Shell script, sh and bash

Discussion in 'HOWTO-Related Questions' started by rodolfobsd, May 2, 2015.

  1. rodolfobsd

    rodolfobsd New Member

    Hi guy! :), I am learning shell script from howtoforge tutorial, in my case I use sh, my operating system has a bash by default, but I want to use sh, them I write an example:
    #!/bin/sh in the firt line, because in Debian I see in /bin sh also (/bin/sh) the same with bash, all a good many command is good, but when I use:
    #!/bin/sh
    echo $PWD
    echo $USER
    echo $OSTYPE

    sh or ./myscript.sh I see all good, but OSTYPE nothing :(, but when I use bash as my shell is good, but with sh nothing, I want to know, OSTYPE does not exit in sh shell? thank youfor you reply.
     
  2. till

    till Super Moderator Staff Member ISPConfig Developer

    OSTYPE is a bash variable, please see:

    man bash

    command for a full list of all variables that are built into the bash shell. If you dont get an output for a variable in sh, then this variable does not exist in the sh shell.
     
    rodolfobsd likes this.
  3. rodolfobsd

    rodolfobsd New Member

    thanks a lot till for your reply
     
  4. sjau

    sjau Local Meanie Moderator

    IIRC default shell on debian is dash (/bin/sh is symlinked to it).
    If you want to use Bash then use
    Code:
    #!/usr/bin/env bash
    
    That's what is recommended by the #bash channel on freenode.

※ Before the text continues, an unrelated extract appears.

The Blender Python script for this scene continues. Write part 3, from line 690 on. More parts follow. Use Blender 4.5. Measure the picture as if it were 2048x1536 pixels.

    I've found one case where /usr/bin/env is required and that's NixOS. NixOS provides atomic upgrades and hence binaries are no necessarlily in standard locations but in the nix store somewhere. So if you boot into a previous configuration or alternate configuration you could be using the wrong bash binary when you use /bin/bash. However the environment variable will use the correct one for that configuration.